Two New Book Reviews

By Adventures in Obsessive Reading 

Everything I Never Told You

Author: Celeste Ng
Page Count: 304
Rating: B
Keywords: Loss, Identity. Infidelity, Family, Chinese Americans, 1970s
Genre: Young Adult Fiction
Narrator: Cassandra Campbell
Duration: 10 hours 1 minute
Younger Readers: Drinking, sex, smoking, abuse, racism, and suicide are all topics that would make this inappropriate for very young readers.

I had seen quite a few people reading this when it first came out but never got around to picking up a copy of it. Seeing it on the Audible app was a pleasant surprise.

Overall, I really enjoyed this book. It really reminded me of a book I read about a young Chinese American girl when I was in 8th grade. Her struggles of trying to fit in while also embracing her grandmother’s culture reminded me quite a bit of Lydia’s struggles to fit in in Ohio. I wish I remembered the name of the book but all I can remember is that the girl loved jade and wanted to go to school in Colorado to be a geologist. If I happen to remember the title I will update this post.

As you can probably tell from the synopsis this is a dark story about loss. Lydia is shown throughout the book in flashbacks while her family is shown falling apart. The struggles of an interracial family in 1970s America were shown quite well, both through the perspective of the parents and the children. Identity and self-discovery are major themes explored throughout. While this is certainly a depressing story it never felt unbearable to read. I wanted to find out what happened next, wanted to get to know the Lees, wanted to see them come through this.

Traditional YA tends to focus more on the teenagers. I enjoyed that this one explored the Lee parents in more detail. It added a sense of reality and depth to the tale that it would have lacked otherwise. Moral dilemmas that they face are quite poignant. Mr. and Mrs. Lee are devastating and beautiful all at once.

The narration was also enjoyable. Cassandra Campbell’s reading was clear without being overly dramatic. I found it easy to pay attention to the story without being distracted by her voice. I tend to put the speed at 1.5x. Some books this has sounded like a jumbled mess but this reading did just fine.


Author: Jodi Meadows
Page Count: 406
Rating: B
Keywords: Fantasy, True Love, Reincarnation, Rights
Genre: Young Adult
Younger Readers: This one is pretty safe. The main character actually doesn’t even know what sex is. It is alluded to as this mysterious thing that everyone else knows about, but she is left in the dark. So no steamy scenes that move past a couple of lines of kissing. I also do not recall in harsh language. 

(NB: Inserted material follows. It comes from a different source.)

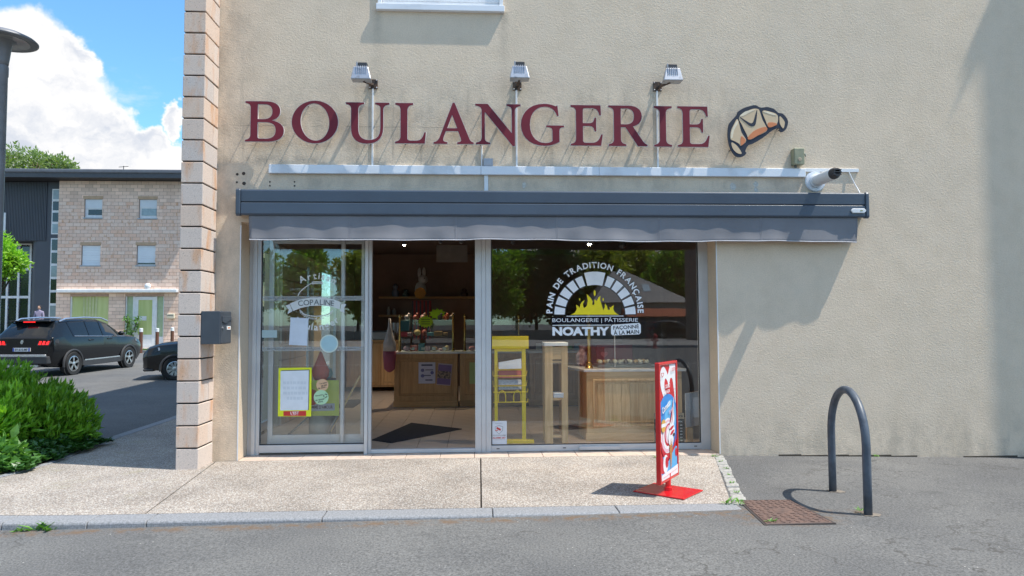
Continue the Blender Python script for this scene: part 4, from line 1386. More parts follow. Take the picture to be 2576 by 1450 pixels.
display(-1.40, -0.40, 5.10, 5.65, 1.031, 1.66, 'brass framed glass display case with a neon price star')
display(-0.18, 0.85, 5.14, 5.65, 1.031, 1.66, 'brass framed glass case on the counter right of the flyers')
goods_cols = [(0.45, 0.24, 0.08), (0.55, 0.38, 0.16), (0.30, 0.45, 0.12), (0.60, 0.55, 0.48), (0.42, 0.10, 0.08), (0.12, 0.30, 0.36), (0.50, 0.30, 0.34)]
gm = [mat(f'goods_{i}', c, rough=0.6) for i, c in enumerate(goods_cols)]
rg = random.Random(5)
ORD = ['first', 'second', 'third', 'fourth', 'fifth', 'sixth', 'seventh', 'eighth', 'ninth', 'tenth', 'eleventh', 'twelfth', 'thirteenth', 'fourteenth', 'fifteenth', 'sixteenth', 'seventeenth', 'eighteenth']
gn = 0
for (xa, xb, yy, z0) in ((-1.36, -0.45, 5.25, 1.032), (-1.30, -0.5, 5.38, 1.322), (-0.12, 0.8, 5.3, 1.032), (1.2, 2.7, 5.3, 1.032)):
    x = xa
    gi = -1
    while x < xb - 0.05:
        gi += 1
        w = rg.uniform(0.09, 0.17)
        hgt = rg.uniform(0.05, 0.15)
        ci = rg.randrange(7)
        q = B()
        if rg.random() < 0.55:
            q.box(x, x + w - 0.015, yy, yy + 0.12, z0, z0 + hgt)
            nm, bvl = ['cake_box', 0.006]
        else:
            q.ball((x + w / 2, yy + 0.06, z0 + hgt * 0.42), w * 0.45, 0.06, hgt * 0.42)
            nm, bvl = ['pastry', 0]
        cn = ['brown', 'golden', 'green', 'cream', 'red', 'teal', 'pink'][ci]
        pl = f'{ORD[gi]} from the left, ' + ('low in the brass display case' if xa == -1.36 else 'on the upper shelf of the brass display case' if xa == -1.30 else ('in the case right of the flyers' if xa < 0.5 else 'on the counter at the back'))
        q.out(nm, gm[ci], None, f'{cn} {nm.replace("_", " ")} {pl}', nm.replace('_', ' '), 'goods on the back counters', bevel=bvl, smooth=(not bvl))
        x += w
# small toys and price cards along the top of the display case
for k, (x, c, nm, lab) in enumerate(((-1.28, (0.55, 0.50, 0.48), 'cellophane_bag', 'clear sweet bag at the left end of the display case top'), (-1.12, (0.40, 0.12, 0.10), 'toy', 'dark red toy on top of the display case'), (-0.98, (0.50, 0.30, 0.28), 'toy', 'pink toy on top of the display case'),
                                     (-0.66, (0.10, 0.10, 0.10), 'toy', 'black toy on top of the display case'), (-0.54, (0.60, 0.16, 0.08), 'toy', 'orange toy on top of the display case'), (-0.43, (0.24, 0.18, 0.14), 'toy', 'brown toy at the right end of the display case top'))):
    t_ = B().ball((x, 5.32, 1.619 + 0.055), 0.055, 0.05, 0.055, 10, 7).ball((x + 0.03, 5.30, 1.619 + 0.115), 0.025, 0.025, 0.03, 8, 5)
    t_.out(nm, mat('toy_%d' % k, c, rough=0.5), None, lab, nm.replace('_', ' '), 'toys on the display case', smooth='all')
for k, x in enumerate((-1.2, -1.0, -0.8, -0.6)):
    B().box(x, x + 0.07, 5.115, 5.118, 1.06, 1.11).out('price_card', flat('card_white', (0.7, 0.7, 0.66), 0.7), None, f'{ORD[k]} small white price card from the left in the display case', 'price card', 'price cards in the display case')
# flyers, cards and the neon star
def card(u0, v0, u1, v1, Y, m, name, label, cat, skew=0.0, parent=None, depth=0.002):
    a, c = S(u0, v0, Y), S(u1, v1, Y)
    x0, x1, z1, z0 = a.x, c.x, a.z, c.z
    s = skew * (z1 - z0)
    q = B().prism([(x0, z0), (x1, z0 - skew * (x1 - x0)), (x1 + s, z1 - skew * (x1 - x0)), (x0 + s, z1)], Y - depth, Y)
    return q.out(name, m, parent, label, cat)


paper_m = flat('white_paper', (0.72, 0.73, 0.76), 0.7)
CYF = 5.06 - 0.018
f1 = card(1053, 912, 1095, 965, CYF, flat('flyer_lilac', (0.60, 0.58, 0.72), 0.6), 'flyer', 'white and blue flyer on the counter front, left of the purple one', 'flyer')
for k, (u, v, w, h) in enumerate(((1060, 917, 28, 4), (1070, 930, 20, 2), (1064, 944, 20, 2), (1070, 955, 18, 3))):
    card(u, v, u + w, v + h, CYF - 0.003, flat('flyer_ink', (0.10, 0.09, 0.16), 0.6), 'print_line', None, None, parent=f1, depth=0.0008)
for u, v in ((1063, 932), (1087, 938), (1063, 946)):
    p = S(u, v, CYF - 0.003)
    B().lathe([(0.033, -0.001), (0.033, 0)], p, 'y', 14).out('print_disc', flat('flyer_blue', (0.16, 0.15, 0.35), 0.6), f1)
f2 = card(1098, 914, 1133, 968, CYF - 0.001, flat('flyer_edge', (0.50, 0.38, 0.40), 0.6), 'flyer', 'purple flyer with a photo on the counter front, tilted beside the white one', 'flyer', 0.09)
card(1099, 917, 1132, 966, CYF - 0.004, flat('flyer_purple', (0.20, 0.12, 0.26), 0.6), 'print_ground', None, None, 0.09, f2, 0.0008)
card(1100, 933, 1133, 951, CYF - 0.0055, mat('flyer_photo', (0.40, 0.28, 0.20), (0.05, 0.04, 0.05), scale=30, rough=0.6), 'print_photo', None, None, 0.09, f2, 0.0008)
card(1181, 912, 1200, 966, 5.10 - 0.018, flat('note_green', (0.42, 0.50, 0.20), 0.7), 'notice', 'pale green notice on the counter right of the flyers', 'notice')
card(1007, 808, 1029, 833, 5.09, flat('teal_card', (0.03, 0.13, 0.16), 0.6), 'card_sign', 'dark teal card in the glass of the brass display case', 'card')
card(1007, 836, 1025, 847, 5.09, flat('red_card', (0.42, 0.06, 0.08), 0.6), 'card_sign', 'small red card under the teal card', 'card')
neon_m = flat('neon_yellow', (0.52, 0.78, 0.02), 0.6)
p = S(1071, 810, 5.07)
pts = []
for k in range(32):
    r = (0.155 if k % 2 else 0.115) * (1.0 if k % 4 else 1.05)
    pts.append((p.x + r * math.cos(2 * math.pi * k / 32), p.z + r * 0.78 * math.sin(2 * math.pi * k / 32)))
star = B().prism(pts, 5.066, 5.070).out('price_star', neon_m, None, 'neon yellow star shaped price card on the display case', 'price card')
for dz in (0.04, 0.0, -0.04):
    B().box(p.x - 0.085, p.x + 0.08, 5.0645, 5.0658, p.z + dz - 0.006, p.z + dz + 0.006).out('handwriting', flat('pen_ink', (0.04, 0.10, 0.02), 0.7), star)
p = S(1100, 790, 5.3)
B().prism([(p.x + 0.17 * math.cos(a) * (1 if k % 2 else .7), p.z + 0.11 * math.sin(a) * (1 if k % 2 else .7)) for k, a in enumerate([2 * math.pi * i / 20 for i in range(20)])], 5.30, 5.304).out('price_star', neon_m, None, 'dull yellow-green star card behind the brass display case', 'price card')
# shelf things
def rabbit(u, v, Y):
    p = S(u, v, Y)
    e = empty('rabbit_figure', (p.x, Y, p.z), 'white long eared rabbit figure above the brass display case', 'figure')
    wm = flat('plush_white', (0.62, 0.58, 0.54), 0.9)
    B().ball((p.x, Y, p.z + 0.16), 0.14, 0.10, 0.20, 12, 8).ball((p.x + 0.06, Y - 0.02, p.z + 0.40), 0.12, 0.10, 0.11, 12, 8).out('body', wm, e, smooth=True, kind='stuff')
    B().ball((p.x - 0.03, Y, p.z + 0.56), 0.045, 0.03, 0.13, 10, 6).out('ear', wm, e, smooth=True)
    B().ball((p.x + 0.08, Y, p.z + 0.57), 0.045, 0.03, 0.13, 10, 6).out('ear', wm, e, smooth=True)
    B().ball((p.x + 0.10, Y - 0.11, p.z + 0.42), 0.014).out('eye', lamp_blk, e)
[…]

Asunder is the second instalment in the Newsoul trilogy by Jodi Meadows. Incarnate is the first book that I read about a year ago. I absolutely LOVED that book. Sam and Ana are great together and the action in the book is fast paced. And do I even need to mention the covers? This series is gorgeous. From the dust jacket to the interior illustrations at the tops of chapters I love the attention to detail. Even the bright colors of the hardcovers is fantastic. Needless to say, I love having these in my book collection.

Meadows creates a rich and intriguing world that is unique and can easily draw a reader in, devouring the pages to discover Range and Heart. Sylph are fascinating, creatures of heat that everyone fears. And I love the developments that Meadows makes in this second installment. Their odd attraction to Ana and their history revealed in this book were probably my favorite aspects of the story.

I did not like this book as much as the first one but I still enjoyed it. The action is less obvious in this installment and there is more of a focus on the mystery of how newsouls are being created and the politics of Heart. 

Ana, our newsoul, is the only main character that has not been reincarnated for thousands of years. This causes fear in the residents of Heart, which is the main contention in this book. The fear of more newsouls and darksouls leads many people to abusive actions that could bring up the question of human rights for readers. Ana grows up somewhat and begins to take on the role of revolutionary. I am excited to see where her journey takes her next.

My feelings on Sam were somewhat conflicted. I used to absolutely adore his character without question. He was the knight in shining armor that protected Ana, helped her gain some degree of acceptance in Heart, and played piano. He was sort of dreamy. After reading this one though, I am not quite so enchanted with the young man. While he is still protective of Ana, there is more tension between them. He does not trust her and his opinion is too easily swayed by others. Hopefully he can redeem himself later on.

Not a bad follow up to Incarnate, but not my favorite of the two. I can’t wait to see where the series goes with Infinite.